(Extracted records)
____

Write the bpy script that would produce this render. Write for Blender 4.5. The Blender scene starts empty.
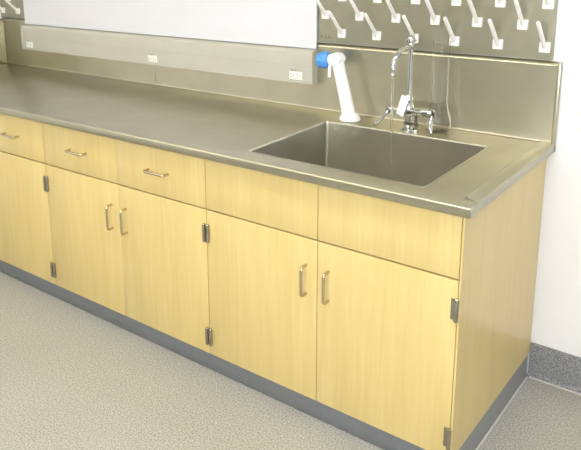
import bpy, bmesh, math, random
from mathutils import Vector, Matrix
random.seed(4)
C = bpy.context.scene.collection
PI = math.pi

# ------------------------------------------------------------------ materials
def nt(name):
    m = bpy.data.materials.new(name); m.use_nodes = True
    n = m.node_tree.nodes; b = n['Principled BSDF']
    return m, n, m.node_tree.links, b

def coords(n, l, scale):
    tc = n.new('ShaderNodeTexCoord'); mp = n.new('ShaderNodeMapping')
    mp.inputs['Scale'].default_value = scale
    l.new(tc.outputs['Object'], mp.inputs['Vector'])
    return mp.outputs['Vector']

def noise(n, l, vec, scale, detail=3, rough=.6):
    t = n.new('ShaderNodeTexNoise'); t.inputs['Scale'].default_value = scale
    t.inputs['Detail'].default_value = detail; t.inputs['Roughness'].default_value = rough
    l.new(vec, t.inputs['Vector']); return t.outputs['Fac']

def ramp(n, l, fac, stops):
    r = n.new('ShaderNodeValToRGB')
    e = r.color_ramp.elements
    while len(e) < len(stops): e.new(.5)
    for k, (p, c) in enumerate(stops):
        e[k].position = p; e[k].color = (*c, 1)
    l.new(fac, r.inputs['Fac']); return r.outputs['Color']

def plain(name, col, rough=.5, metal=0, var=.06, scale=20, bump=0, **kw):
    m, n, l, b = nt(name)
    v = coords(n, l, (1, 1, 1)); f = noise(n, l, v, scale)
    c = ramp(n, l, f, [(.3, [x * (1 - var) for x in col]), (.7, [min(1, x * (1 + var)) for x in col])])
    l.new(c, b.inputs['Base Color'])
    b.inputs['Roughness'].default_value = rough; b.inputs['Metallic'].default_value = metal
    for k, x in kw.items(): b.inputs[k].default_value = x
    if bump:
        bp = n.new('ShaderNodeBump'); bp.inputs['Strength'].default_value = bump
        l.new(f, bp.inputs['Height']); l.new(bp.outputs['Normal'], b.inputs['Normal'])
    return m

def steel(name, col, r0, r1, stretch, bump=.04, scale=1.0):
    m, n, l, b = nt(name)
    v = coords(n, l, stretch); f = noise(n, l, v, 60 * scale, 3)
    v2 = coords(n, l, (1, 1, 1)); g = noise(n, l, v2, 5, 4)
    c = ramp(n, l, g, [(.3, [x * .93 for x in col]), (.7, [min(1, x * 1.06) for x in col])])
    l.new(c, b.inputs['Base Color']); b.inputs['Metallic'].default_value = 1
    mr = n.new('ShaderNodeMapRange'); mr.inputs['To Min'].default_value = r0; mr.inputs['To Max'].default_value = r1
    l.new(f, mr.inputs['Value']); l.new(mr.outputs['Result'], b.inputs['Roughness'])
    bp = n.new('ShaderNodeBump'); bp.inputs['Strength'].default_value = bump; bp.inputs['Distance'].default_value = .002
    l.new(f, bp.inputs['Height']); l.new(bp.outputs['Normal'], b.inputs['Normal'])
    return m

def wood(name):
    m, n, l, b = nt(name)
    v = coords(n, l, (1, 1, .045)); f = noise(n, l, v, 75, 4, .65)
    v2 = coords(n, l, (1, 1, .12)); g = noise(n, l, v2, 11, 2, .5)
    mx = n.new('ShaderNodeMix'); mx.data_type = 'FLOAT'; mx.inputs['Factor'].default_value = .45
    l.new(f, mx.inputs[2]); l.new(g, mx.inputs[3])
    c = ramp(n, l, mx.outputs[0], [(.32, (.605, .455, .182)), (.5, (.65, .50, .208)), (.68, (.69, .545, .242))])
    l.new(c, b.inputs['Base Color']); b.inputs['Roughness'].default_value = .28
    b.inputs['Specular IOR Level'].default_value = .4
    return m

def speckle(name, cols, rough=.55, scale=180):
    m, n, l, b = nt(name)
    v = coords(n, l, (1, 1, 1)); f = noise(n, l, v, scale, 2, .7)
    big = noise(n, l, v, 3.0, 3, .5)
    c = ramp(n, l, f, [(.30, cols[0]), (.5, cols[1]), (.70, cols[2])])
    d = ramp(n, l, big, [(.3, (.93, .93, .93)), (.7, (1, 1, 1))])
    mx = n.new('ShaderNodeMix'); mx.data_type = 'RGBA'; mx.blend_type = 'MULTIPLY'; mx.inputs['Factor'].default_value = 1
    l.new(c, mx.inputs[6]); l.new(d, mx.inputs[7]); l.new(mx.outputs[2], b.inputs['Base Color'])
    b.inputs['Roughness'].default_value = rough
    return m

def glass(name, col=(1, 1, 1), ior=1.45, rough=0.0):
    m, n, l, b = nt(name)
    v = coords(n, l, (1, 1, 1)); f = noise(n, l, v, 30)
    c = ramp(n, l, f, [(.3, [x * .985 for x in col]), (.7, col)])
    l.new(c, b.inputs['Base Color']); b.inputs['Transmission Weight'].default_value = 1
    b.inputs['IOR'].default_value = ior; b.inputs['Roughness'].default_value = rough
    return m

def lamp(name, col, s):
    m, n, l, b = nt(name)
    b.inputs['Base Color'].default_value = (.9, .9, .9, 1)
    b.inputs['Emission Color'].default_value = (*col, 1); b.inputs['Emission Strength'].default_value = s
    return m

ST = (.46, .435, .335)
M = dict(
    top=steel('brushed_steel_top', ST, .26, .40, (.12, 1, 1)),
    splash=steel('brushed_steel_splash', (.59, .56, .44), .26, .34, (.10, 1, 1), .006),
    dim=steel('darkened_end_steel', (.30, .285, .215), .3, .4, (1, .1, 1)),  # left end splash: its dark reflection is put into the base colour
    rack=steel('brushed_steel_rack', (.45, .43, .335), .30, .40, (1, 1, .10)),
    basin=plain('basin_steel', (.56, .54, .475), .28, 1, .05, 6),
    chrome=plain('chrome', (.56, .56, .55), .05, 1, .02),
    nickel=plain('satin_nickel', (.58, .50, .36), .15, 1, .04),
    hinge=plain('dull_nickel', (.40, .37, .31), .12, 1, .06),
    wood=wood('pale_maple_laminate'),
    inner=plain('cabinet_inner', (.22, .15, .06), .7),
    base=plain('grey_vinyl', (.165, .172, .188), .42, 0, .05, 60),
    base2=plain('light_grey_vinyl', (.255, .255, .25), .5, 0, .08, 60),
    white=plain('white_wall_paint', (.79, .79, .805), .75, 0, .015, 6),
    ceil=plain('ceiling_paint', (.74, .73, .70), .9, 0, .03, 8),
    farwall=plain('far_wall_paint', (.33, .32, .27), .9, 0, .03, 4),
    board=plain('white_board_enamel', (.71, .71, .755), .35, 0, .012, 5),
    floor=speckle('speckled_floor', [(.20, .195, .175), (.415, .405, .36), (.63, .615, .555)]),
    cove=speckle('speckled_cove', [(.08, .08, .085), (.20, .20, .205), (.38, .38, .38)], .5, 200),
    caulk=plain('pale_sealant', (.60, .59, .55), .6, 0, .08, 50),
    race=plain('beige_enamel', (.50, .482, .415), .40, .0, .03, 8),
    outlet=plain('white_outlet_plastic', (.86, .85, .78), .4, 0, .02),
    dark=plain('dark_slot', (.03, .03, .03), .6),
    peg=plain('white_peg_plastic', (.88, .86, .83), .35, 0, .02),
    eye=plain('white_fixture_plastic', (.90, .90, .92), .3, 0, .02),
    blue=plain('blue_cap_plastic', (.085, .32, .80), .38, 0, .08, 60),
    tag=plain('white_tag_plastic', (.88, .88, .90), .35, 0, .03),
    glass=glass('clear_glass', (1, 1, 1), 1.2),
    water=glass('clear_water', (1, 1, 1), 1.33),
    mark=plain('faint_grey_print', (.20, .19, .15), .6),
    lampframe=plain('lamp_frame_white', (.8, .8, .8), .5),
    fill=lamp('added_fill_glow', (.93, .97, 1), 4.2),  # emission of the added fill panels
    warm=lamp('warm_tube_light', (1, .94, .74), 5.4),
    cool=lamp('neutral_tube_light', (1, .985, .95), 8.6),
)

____

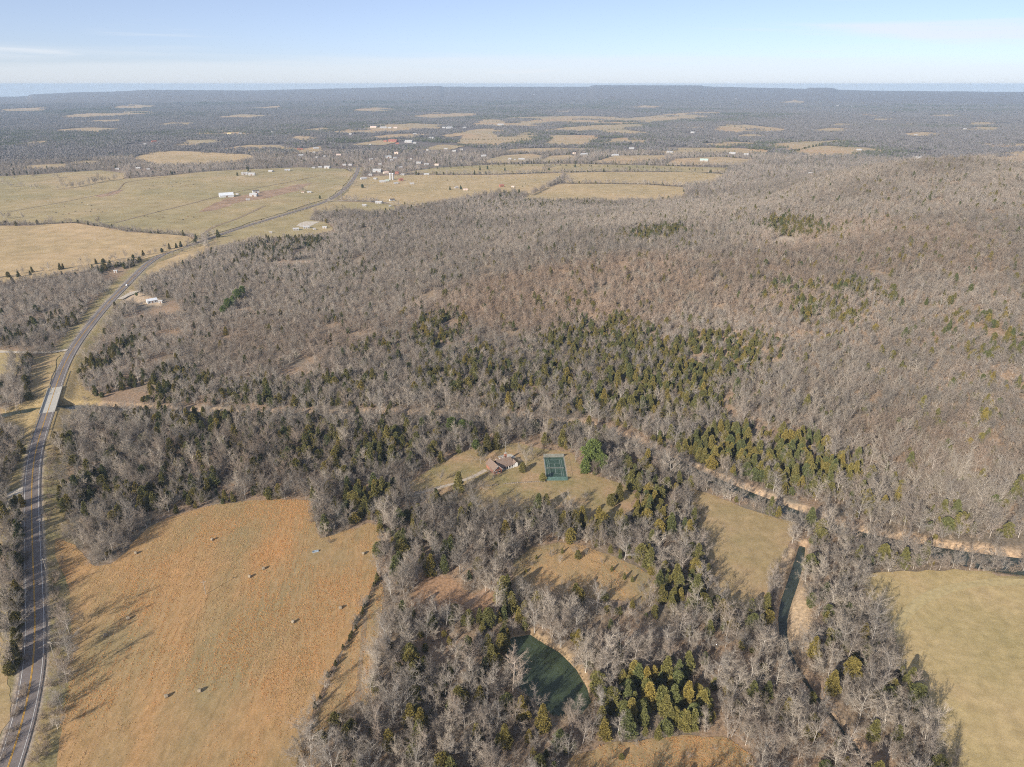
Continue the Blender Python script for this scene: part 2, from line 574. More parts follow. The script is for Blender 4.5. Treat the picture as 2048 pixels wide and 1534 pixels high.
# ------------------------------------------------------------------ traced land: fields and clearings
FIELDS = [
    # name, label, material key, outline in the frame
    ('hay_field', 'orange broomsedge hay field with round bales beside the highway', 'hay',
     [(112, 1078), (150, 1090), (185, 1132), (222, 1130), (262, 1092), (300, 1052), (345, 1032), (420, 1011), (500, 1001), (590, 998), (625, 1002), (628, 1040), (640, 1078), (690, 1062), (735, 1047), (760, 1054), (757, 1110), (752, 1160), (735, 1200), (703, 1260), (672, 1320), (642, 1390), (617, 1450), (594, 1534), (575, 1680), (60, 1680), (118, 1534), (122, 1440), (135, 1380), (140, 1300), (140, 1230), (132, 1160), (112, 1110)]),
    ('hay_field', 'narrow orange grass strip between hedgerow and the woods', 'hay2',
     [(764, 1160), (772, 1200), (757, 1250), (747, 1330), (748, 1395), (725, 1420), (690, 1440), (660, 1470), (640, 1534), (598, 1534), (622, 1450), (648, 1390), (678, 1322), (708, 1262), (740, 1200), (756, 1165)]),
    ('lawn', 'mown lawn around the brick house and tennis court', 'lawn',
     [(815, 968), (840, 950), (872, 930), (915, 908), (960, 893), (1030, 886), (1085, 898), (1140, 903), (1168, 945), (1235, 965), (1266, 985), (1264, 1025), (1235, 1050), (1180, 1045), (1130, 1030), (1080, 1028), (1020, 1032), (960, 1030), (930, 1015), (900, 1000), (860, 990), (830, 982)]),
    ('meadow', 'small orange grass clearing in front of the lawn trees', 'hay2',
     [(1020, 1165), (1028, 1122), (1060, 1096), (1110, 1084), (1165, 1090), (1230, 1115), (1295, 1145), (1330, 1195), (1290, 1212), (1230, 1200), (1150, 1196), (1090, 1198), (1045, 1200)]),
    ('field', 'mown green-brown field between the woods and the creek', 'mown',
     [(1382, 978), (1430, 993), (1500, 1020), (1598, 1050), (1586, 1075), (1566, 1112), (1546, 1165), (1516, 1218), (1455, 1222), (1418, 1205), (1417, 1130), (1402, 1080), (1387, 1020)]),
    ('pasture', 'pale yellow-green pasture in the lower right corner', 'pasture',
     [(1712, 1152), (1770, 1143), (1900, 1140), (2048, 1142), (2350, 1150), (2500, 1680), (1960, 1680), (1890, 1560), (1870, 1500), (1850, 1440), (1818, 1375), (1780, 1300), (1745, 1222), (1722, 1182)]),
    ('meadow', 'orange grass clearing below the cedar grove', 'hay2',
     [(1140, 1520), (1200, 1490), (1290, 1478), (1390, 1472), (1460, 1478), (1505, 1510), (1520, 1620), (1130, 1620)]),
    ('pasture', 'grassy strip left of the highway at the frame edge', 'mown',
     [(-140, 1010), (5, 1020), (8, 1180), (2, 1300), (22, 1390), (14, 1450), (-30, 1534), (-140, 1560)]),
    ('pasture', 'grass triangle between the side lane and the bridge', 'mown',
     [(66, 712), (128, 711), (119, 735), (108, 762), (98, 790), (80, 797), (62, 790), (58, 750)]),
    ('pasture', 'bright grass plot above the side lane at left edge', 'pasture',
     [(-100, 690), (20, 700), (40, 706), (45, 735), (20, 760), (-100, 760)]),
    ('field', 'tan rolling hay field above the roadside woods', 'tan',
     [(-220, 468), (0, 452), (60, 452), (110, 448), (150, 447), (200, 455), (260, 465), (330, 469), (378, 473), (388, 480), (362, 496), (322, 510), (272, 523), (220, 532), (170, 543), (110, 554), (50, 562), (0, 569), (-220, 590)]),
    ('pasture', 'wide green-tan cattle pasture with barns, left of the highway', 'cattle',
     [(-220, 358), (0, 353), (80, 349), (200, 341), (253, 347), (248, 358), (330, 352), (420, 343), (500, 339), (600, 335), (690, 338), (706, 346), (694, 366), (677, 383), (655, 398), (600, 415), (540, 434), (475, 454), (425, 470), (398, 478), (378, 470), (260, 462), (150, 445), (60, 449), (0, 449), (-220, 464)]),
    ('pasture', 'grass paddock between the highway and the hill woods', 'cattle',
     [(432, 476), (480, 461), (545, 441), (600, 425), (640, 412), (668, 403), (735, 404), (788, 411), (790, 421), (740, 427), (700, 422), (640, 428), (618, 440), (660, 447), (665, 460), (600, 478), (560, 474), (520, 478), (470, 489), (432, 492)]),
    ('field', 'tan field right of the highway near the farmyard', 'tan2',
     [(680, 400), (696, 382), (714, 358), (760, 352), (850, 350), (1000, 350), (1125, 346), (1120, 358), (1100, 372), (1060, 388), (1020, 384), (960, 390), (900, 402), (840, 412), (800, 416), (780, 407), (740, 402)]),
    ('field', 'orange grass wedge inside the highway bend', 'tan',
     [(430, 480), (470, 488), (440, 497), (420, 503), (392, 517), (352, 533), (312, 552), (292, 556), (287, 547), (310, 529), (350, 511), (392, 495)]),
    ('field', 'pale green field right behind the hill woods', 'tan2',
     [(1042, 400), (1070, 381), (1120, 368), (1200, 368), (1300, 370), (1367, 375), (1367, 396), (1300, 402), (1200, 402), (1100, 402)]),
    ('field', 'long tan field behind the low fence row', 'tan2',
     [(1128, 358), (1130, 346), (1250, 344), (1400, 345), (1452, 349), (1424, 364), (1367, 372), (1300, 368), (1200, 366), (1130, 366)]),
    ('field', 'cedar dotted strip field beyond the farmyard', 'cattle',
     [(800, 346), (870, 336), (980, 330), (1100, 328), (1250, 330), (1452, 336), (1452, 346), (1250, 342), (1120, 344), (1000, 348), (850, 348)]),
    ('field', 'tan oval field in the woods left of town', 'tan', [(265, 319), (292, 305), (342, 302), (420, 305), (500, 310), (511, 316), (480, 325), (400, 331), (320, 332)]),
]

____

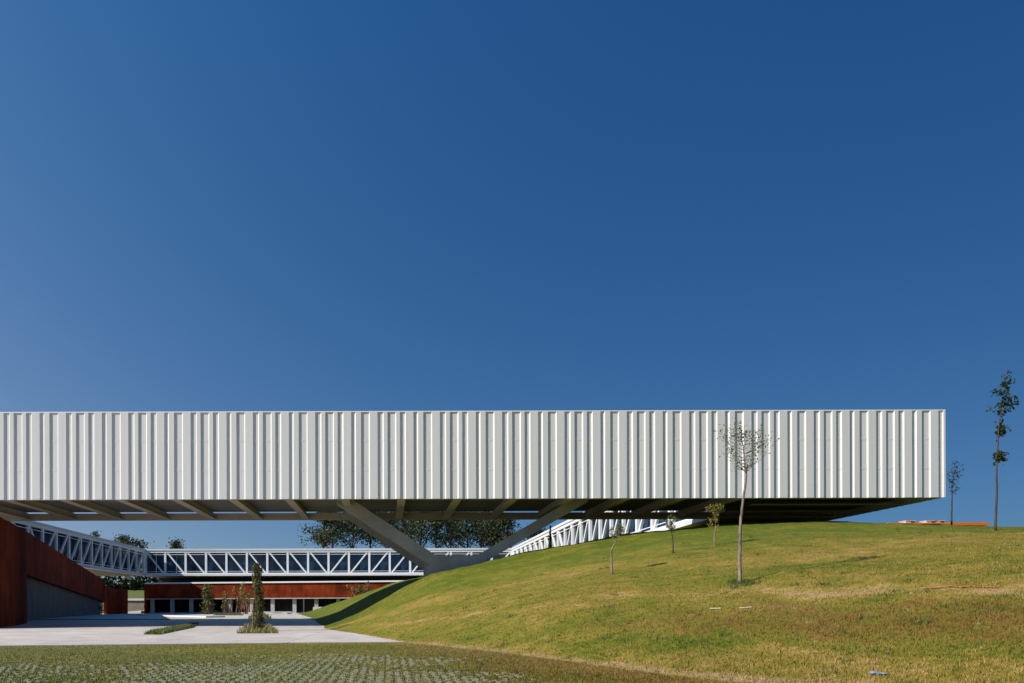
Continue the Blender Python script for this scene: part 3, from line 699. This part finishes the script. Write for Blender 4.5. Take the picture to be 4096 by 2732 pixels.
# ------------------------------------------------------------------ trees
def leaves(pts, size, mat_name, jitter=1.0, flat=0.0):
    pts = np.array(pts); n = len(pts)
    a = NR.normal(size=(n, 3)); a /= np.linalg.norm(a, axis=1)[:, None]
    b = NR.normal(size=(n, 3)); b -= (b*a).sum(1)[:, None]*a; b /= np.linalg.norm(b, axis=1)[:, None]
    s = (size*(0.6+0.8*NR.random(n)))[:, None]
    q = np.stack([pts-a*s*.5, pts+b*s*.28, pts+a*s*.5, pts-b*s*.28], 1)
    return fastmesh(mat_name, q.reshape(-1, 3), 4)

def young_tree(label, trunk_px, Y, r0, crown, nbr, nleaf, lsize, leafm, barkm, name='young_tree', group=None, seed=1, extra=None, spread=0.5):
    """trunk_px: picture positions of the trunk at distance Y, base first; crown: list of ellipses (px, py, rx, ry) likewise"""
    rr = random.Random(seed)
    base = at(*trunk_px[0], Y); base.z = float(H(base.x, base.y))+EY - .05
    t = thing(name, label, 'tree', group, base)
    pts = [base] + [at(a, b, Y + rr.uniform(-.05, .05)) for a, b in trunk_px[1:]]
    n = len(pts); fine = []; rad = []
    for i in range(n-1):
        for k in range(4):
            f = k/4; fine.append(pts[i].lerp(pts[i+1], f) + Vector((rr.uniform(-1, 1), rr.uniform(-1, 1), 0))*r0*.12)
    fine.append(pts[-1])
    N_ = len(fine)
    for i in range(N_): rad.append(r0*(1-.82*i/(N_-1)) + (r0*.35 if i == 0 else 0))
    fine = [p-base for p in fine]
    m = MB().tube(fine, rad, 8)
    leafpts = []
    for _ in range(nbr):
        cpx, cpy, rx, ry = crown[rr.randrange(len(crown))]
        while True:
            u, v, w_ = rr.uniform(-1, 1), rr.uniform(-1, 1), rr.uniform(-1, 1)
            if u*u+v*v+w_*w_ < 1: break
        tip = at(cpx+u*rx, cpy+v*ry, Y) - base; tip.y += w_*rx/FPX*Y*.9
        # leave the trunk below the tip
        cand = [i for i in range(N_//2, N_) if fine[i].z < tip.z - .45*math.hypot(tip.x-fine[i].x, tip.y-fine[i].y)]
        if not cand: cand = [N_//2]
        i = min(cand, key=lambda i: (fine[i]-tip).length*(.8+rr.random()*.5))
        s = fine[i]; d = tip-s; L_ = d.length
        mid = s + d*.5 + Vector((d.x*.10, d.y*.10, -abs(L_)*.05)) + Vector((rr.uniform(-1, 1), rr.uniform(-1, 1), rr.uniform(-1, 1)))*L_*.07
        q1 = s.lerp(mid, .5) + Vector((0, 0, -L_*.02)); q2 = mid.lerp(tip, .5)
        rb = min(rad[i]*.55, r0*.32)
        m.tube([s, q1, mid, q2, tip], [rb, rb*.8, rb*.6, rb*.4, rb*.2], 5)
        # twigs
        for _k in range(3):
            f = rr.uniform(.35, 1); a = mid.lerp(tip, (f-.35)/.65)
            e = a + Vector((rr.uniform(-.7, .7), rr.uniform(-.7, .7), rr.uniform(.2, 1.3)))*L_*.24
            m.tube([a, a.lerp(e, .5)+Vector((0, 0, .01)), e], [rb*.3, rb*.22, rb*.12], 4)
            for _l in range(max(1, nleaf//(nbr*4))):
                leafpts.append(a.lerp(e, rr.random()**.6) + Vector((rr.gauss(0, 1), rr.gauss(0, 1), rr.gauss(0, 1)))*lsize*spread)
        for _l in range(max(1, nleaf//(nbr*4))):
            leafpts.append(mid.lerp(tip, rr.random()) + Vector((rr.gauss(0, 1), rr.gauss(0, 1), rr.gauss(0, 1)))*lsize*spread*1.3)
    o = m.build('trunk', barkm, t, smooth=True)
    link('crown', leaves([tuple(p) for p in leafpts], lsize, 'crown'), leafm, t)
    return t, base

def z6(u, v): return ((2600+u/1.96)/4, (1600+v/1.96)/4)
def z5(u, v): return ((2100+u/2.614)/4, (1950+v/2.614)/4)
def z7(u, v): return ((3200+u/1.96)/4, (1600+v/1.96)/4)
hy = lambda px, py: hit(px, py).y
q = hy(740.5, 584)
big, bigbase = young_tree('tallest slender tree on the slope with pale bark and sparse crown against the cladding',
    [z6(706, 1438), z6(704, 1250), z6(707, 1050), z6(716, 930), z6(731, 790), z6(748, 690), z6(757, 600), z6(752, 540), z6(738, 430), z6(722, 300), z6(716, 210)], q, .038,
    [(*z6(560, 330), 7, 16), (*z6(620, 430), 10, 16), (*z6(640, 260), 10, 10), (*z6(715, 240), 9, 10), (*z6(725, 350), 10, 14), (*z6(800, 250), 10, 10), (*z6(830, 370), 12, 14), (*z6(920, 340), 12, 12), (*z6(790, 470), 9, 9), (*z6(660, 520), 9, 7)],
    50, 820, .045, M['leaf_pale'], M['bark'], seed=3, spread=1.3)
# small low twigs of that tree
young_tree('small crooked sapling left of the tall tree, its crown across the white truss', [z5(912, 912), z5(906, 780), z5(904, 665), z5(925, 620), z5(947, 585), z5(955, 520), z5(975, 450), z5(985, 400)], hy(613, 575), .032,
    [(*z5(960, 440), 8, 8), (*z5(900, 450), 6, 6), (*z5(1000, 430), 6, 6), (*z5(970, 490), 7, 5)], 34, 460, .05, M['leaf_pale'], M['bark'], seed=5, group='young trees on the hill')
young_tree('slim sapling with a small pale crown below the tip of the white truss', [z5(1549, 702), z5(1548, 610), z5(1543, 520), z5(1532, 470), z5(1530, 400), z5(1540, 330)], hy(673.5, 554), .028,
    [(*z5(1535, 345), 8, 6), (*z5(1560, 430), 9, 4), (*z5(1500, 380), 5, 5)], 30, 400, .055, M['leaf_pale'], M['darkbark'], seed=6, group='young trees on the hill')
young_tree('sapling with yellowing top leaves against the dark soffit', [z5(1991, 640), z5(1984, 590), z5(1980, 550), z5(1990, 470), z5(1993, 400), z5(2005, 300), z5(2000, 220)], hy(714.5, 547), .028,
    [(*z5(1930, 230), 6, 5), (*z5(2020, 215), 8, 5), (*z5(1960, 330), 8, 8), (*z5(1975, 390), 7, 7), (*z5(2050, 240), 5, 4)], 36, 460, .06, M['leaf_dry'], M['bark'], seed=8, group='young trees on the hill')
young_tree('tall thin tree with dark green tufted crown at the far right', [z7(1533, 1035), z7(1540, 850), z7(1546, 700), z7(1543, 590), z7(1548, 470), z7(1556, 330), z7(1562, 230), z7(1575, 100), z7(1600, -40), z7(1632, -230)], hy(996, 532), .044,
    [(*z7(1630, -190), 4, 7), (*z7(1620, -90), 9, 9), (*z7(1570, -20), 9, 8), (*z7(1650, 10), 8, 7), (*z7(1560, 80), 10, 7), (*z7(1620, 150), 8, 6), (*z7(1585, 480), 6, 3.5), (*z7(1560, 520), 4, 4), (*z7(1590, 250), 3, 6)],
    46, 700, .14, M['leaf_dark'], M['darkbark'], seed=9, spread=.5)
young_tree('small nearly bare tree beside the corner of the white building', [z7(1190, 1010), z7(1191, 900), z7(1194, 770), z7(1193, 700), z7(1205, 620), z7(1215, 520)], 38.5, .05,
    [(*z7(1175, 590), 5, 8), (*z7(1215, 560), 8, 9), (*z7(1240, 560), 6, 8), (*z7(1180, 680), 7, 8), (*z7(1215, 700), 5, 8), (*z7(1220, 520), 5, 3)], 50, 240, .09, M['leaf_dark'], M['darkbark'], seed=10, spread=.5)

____

* SHORT TASK: Extract, without any images, the part of the material above that opens with the line containing "Write the bpy" and closes with the line containing "l.new(vec, t.inputs['Vector']); return", both lines included.

* FINISHED EXERCISE:
Write the bpy script that would produce this render. Write for Blender 4.5. The Blender scene starts empty.
import bpy, bmesh, math, random
from mathutils import Vector, Matrix
random.seed(4)
C = bpy.context.scene.collection
PI = math.pi

# ------------------------------------------------------------------ materials
def nt(name):
    m = bpy.data.materials.new(name); m.use_nodes = True
    n = m.node_tree.nodes; b = n['Principled BSDF']
    return m, n, m.node_tree.links, b

def coords(n, l, scale):
    tc = n.new('ShaderNodeTexCoord'); mp = n.new('ShaderNodeMapping')
    mp.inputs['Scale'].default_value = scale
    l.new(tc.outputs['Object'], mp.inputs['Vector'])
    return mp.outputs['Vector']

def noise(n, l, vec, scale, detail=3, rough=.6):
    t = n.new('ShaderNodeTexNoise'); t.inputs['Scale'].default_value = scale
    t.inputs['Detail'].default_value = detail; t.inputs['Roughness'].default_value = rough
    l.new(vec, t.inputs['Vector']); return t.outputs['Fac']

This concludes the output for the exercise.